Par ailleurs, la rareté du foncier, son insécurité juridique, de même que des contraintes en termes de normes de sécurité spécifiques aux territoires d'outre-mer (en raison notamment des contraintes géographiques intrinsèques : risques sismiques ou climatiques, topographie, insularité...) rendent le besoin en ingénierie encore plus prégnant.

Il en résulte des projets qui peinent à démarrer ou à s'achever.

4. Un impact réel mais relativement faible de la crise sanitaire sur l'avancement des projets sélectionnés

Sur les 426 projets sélectionnés entre 2016 et 2021 , 384 sont achevés ou en cours de réalisation dans les délais initialement envisagés et 31, soit 7,3 %, enregistrent un retard.

Ces retards s'expliquent en partie par la crise sanitaire mais pas uniquement. Ainsi, 13 projets ont été reportés en raison de la crise, cette cause pouvant parfois s'ajouter à d'autres problèmes spécifiques aux territoires (intempéries, mouvements sociaux dans les territoires...).

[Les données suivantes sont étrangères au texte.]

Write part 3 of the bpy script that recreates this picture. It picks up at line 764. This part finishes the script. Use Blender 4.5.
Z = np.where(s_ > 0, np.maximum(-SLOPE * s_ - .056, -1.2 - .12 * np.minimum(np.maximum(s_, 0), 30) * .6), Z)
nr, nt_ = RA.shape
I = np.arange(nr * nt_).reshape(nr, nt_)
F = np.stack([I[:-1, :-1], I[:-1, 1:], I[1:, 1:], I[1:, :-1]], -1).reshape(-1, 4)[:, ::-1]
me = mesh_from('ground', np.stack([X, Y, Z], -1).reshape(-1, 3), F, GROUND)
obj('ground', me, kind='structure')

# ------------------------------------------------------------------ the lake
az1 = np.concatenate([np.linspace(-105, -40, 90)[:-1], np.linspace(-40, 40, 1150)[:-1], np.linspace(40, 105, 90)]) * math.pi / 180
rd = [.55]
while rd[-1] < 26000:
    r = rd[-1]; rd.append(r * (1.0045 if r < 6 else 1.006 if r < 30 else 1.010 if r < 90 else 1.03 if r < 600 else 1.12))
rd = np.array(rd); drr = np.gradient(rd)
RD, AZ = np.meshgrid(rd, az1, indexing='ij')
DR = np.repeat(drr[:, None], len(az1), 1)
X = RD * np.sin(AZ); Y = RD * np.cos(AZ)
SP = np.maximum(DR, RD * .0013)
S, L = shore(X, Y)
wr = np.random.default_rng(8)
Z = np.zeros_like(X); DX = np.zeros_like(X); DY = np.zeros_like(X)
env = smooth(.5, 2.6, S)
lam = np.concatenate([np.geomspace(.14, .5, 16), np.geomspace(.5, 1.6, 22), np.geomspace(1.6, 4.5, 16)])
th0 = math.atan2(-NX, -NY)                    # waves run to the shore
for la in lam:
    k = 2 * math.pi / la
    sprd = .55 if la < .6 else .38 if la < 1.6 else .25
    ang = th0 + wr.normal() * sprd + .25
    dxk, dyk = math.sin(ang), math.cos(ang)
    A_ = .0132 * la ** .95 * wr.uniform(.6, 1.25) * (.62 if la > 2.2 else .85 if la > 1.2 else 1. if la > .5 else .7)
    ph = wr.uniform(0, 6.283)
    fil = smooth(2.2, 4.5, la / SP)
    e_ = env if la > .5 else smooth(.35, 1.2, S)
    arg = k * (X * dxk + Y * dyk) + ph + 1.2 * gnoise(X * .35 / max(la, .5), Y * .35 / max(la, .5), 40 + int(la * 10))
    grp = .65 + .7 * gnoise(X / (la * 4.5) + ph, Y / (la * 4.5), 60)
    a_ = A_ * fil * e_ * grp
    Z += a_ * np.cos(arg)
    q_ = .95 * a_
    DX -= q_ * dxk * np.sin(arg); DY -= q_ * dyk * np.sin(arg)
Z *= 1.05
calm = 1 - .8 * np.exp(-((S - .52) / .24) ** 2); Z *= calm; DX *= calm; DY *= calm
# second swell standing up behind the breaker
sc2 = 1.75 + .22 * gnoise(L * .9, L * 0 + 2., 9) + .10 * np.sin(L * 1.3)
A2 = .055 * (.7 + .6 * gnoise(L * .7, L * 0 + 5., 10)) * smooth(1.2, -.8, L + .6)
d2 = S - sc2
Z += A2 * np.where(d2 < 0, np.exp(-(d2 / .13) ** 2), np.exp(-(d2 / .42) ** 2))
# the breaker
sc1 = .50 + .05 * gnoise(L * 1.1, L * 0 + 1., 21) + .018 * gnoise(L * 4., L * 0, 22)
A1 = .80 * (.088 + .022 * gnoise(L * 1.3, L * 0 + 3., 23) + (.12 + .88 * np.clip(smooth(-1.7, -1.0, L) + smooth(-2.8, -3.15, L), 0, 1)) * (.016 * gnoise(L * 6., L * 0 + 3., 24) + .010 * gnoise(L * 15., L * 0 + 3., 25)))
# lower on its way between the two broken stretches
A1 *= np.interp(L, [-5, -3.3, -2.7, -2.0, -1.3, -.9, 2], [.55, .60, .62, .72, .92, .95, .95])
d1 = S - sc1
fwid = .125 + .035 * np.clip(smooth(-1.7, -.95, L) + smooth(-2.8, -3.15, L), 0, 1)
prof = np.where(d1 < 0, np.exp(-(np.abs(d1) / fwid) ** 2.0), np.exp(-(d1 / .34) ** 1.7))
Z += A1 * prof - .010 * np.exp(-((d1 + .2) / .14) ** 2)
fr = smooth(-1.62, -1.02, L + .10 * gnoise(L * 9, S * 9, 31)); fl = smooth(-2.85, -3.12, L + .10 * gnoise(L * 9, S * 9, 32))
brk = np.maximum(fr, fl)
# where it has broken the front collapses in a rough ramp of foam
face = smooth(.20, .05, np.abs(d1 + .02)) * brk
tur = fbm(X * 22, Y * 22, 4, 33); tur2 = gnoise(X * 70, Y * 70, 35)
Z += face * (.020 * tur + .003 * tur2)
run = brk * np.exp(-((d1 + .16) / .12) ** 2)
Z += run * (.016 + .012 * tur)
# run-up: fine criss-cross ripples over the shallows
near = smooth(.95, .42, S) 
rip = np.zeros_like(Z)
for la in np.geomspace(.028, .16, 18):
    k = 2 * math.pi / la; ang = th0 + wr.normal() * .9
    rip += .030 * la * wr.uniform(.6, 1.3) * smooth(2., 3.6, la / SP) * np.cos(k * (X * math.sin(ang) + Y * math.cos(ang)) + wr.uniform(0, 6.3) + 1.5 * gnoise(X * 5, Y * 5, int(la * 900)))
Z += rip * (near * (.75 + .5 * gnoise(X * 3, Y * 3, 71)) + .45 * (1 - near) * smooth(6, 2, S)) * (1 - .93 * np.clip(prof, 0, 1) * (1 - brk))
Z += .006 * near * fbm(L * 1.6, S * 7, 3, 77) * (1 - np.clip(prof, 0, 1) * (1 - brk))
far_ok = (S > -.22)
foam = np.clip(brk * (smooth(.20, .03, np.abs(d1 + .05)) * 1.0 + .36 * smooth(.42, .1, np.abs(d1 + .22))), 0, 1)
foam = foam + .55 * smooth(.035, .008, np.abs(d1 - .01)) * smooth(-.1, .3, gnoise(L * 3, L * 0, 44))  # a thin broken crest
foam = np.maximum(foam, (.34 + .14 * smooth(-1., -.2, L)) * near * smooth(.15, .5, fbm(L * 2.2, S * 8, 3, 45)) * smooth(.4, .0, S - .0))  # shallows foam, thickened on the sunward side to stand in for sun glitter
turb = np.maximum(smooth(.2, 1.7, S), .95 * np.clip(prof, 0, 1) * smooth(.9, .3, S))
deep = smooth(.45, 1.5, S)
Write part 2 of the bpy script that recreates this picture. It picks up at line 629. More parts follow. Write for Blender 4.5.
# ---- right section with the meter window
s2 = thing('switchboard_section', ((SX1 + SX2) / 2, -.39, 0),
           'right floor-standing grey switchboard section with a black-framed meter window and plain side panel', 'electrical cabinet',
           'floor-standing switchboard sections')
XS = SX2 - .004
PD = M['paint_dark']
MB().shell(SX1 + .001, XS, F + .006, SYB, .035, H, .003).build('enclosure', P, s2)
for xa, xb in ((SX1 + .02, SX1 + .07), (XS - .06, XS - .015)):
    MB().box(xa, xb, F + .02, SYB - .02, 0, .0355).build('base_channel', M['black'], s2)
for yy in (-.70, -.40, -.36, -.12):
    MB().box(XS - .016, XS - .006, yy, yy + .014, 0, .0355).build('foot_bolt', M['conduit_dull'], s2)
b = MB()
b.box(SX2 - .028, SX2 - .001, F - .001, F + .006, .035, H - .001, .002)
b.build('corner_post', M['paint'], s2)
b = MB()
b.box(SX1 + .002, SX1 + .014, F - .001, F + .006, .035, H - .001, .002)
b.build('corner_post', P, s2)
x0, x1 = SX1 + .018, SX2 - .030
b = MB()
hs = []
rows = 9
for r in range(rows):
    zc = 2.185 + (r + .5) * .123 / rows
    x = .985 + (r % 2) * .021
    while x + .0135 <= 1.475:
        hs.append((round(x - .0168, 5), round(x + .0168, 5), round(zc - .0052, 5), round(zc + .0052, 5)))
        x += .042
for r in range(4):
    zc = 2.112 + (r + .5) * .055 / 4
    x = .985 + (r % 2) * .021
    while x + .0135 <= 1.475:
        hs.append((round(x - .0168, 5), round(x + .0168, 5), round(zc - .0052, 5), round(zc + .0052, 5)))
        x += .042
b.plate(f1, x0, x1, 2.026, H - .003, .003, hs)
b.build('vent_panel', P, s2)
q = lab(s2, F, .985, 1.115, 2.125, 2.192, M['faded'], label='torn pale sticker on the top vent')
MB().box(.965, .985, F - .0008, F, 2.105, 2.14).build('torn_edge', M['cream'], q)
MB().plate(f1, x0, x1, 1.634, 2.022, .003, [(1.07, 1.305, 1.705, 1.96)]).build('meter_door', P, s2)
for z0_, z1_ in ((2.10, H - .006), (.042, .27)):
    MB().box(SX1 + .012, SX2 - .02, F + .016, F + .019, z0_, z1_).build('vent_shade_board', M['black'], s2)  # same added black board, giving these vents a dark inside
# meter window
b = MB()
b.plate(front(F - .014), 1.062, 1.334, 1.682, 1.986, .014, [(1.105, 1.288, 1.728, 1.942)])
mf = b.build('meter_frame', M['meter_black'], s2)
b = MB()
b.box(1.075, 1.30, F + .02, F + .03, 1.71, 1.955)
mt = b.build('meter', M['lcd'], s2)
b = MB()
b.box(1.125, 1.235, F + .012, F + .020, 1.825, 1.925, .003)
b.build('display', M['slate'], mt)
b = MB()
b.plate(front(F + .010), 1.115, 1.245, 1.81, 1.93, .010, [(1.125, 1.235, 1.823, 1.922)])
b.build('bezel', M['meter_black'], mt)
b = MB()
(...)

Par ailleurs, certains retards (5) résultent de problèmes liés aux prestataires (désaccords, contentieux).

Enfin, les rapporteurs spéciaux notent que 11 projets (soit 2,6 %) ont été abandonnés ou n'ont jamais été lancés sans que des explications aient pu être fournies plus précisément.


* 43 Prévue par l'article 51 de la LOLF, la réserve de précaution consiste à rendre indisponible, dès le début de la gestion, une fraction des crédits ouverts en lois de finances. Constituée en début de gestion par l'application, sur chaque programme, de taux de mise en réserve différenciés sur le titre 2 (0,5 % des crédits ouverts au titre des dépenses de personnel en 2020) et les autres titres des programmes du budget général (3 % en moyenne pour les autres dépenses en 2020), celle-ci constitue pour le Gouvernement une enveloppe de crédits plus facilement mobilisables pour faire face aux aléas survenant en cours de gestion.

* 44 Programme d'options spécifiques à l'éloignement et à l'insularité : outil de mise à disposition d'aides européennes et nationales au secteur agricole pour les RUP.

* 45 United Nations Office for Project Services : bureau des Nations unies pour les services d'appui aux projets.